** Data excerpt **
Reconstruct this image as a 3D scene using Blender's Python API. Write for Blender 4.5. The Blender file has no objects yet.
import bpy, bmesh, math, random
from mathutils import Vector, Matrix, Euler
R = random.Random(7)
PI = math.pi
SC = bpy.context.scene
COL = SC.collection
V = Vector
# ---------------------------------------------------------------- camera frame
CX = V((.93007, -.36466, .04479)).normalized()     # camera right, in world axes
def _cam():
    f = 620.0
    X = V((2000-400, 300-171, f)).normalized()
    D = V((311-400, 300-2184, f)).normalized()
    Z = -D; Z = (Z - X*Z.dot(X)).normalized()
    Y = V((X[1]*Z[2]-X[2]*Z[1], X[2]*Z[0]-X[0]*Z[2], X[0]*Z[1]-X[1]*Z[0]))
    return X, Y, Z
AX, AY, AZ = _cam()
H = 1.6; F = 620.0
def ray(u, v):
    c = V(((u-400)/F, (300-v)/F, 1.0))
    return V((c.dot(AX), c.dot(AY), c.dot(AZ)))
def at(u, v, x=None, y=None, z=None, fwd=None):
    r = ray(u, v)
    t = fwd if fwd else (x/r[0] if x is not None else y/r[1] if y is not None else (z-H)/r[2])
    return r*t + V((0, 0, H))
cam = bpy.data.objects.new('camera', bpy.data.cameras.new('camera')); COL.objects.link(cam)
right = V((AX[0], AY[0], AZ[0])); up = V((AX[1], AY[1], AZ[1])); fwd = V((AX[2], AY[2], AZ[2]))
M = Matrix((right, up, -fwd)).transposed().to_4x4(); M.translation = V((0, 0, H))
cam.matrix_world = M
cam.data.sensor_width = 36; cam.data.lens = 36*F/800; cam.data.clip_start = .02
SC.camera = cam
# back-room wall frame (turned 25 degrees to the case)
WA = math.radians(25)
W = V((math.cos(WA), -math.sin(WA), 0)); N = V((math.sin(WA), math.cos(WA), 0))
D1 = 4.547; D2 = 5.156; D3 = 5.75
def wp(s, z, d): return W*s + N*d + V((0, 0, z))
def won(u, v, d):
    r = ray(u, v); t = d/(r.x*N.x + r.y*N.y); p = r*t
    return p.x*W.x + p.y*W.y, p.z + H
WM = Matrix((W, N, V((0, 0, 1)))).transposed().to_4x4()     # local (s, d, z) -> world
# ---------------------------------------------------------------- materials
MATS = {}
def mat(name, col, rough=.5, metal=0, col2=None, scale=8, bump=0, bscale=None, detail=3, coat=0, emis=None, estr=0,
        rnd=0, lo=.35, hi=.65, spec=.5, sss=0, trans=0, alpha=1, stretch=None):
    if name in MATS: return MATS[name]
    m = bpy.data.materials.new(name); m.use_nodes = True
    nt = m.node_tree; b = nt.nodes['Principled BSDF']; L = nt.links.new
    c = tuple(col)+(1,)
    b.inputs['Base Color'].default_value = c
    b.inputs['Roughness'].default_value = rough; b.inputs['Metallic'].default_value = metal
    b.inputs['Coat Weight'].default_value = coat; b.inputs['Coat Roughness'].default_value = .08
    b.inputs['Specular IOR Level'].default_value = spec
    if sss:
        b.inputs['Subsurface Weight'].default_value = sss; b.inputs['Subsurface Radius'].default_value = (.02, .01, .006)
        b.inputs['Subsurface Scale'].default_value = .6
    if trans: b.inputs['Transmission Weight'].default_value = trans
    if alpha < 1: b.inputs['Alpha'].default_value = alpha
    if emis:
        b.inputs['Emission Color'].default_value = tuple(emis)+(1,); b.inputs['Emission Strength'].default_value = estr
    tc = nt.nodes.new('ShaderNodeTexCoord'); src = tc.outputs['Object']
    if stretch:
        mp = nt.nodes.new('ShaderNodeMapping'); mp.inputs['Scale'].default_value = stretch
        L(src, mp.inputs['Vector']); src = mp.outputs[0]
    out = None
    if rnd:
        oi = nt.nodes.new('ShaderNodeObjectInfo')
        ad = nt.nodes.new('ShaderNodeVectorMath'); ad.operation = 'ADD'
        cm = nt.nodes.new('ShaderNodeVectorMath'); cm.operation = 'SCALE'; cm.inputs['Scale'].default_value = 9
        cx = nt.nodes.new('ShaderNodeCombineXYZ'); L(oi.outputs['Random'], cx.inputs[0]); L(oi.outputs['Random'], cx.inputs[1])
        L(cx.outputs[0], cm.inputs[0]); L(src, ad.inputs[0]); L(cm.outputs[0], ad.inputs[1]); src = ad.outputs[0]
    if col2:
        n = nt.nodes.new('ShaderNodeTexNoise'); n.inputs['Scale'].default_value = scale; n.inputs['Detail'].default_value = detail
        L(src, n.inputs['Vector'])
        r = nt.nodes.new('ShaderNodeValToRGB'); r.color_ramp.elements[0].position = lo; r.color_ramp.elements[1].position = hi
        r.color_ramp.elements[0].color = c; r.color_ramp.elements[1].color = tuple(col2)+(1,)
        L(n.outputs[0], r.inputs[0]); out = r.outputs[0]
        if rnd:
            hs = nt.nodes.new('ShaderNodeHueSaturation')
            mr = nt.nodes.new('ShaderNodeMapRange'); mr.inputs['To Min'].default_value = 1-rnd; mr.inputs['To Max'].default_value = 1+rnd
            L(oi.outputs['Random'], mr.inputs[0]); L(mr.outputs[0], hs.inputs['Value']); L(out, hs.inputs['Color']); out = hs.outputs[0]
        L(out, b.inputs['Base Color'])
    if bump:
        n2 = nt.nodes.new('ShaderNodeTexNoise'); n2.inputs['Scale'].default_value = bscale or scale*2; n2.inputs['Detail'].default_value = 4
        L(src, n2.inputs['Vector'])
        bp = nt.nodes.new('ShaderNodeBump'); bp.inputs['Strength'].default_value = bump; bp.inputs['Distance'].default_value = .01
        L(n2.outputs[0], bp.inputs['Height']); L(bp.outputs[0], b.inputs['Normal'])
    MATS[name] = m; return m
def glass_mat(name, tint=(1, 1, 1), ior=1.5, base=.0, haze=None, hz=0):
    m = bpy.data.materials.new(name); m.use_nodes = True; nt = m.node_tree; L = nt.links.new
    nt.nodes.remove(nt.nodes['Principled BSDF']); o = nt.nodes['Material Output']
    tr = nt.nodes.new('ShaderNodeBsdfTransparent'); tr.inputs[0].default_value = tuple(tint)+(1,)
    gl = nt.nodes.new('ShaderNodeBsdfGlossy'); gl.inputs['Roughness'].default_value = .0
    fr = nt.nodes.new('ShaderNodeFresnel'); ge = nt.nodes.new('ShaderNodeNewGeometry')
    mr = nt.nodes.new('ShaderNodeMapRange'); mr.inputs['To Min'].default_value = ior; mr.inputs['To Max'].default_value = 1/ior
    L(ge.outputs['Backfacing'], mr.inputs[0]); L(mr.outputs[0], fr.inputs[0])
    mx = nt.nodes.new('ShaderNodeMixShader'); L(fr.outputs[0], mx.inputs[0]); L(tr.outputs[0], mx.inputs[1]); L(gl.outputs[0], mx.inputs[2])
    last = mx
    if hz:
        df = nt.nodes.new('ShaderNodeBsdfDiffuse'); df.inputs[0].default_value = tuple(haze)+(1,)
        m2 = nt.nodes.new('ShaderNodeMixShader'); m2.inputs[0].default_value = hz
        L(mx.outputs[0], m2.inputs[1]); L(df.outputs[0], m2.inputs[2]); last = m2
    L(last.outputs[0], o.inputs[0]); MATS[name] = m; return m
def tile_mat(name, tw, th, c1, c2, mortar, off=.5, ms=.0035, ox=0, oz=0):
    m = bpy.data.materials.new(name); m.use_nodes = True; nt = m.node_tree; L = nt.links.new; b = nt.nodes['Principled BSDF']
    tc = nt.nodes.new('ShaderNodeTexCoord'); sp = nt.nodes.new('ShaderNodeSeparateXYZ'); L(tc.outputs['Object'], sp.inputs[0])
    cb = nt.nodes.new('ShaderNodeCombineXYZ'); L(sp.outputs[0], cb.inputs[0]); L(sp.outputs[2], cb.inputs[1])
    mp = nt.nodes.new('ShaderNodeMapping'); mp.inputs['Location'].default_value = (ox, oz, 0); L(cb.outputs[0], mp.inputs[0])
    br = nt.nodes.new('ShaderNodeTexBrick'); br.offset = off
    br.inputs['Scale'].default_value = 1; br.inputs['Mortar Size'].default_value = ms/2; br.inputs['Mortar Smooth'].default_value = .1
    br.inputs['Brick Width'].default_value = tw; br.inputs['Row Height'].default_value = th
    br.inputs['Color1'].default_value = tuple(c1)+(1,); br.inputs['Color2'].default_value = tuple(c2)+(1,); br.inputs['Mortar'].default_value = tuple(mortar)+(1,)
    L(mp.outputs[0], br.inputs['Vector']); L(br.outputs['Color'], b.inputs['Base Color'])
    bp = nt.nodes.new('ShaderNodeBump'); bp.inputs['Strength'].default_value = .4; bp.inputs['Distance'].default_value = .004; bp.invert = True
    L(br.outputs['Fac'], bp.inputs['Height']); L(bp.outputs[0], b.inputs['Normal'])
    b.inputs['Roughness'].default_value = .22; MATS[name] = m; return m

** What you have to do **
Extract all lines containing the word "objects".

** Expected output **
Reconstruct this image as a 3D scene using Blender's Python API. Write for Blender 4.5. The Blender file has no objects yet.
cam = bpy.data.objects.new('camera', bpy.data.cameras.new('camera')); COL.objects.link(cam)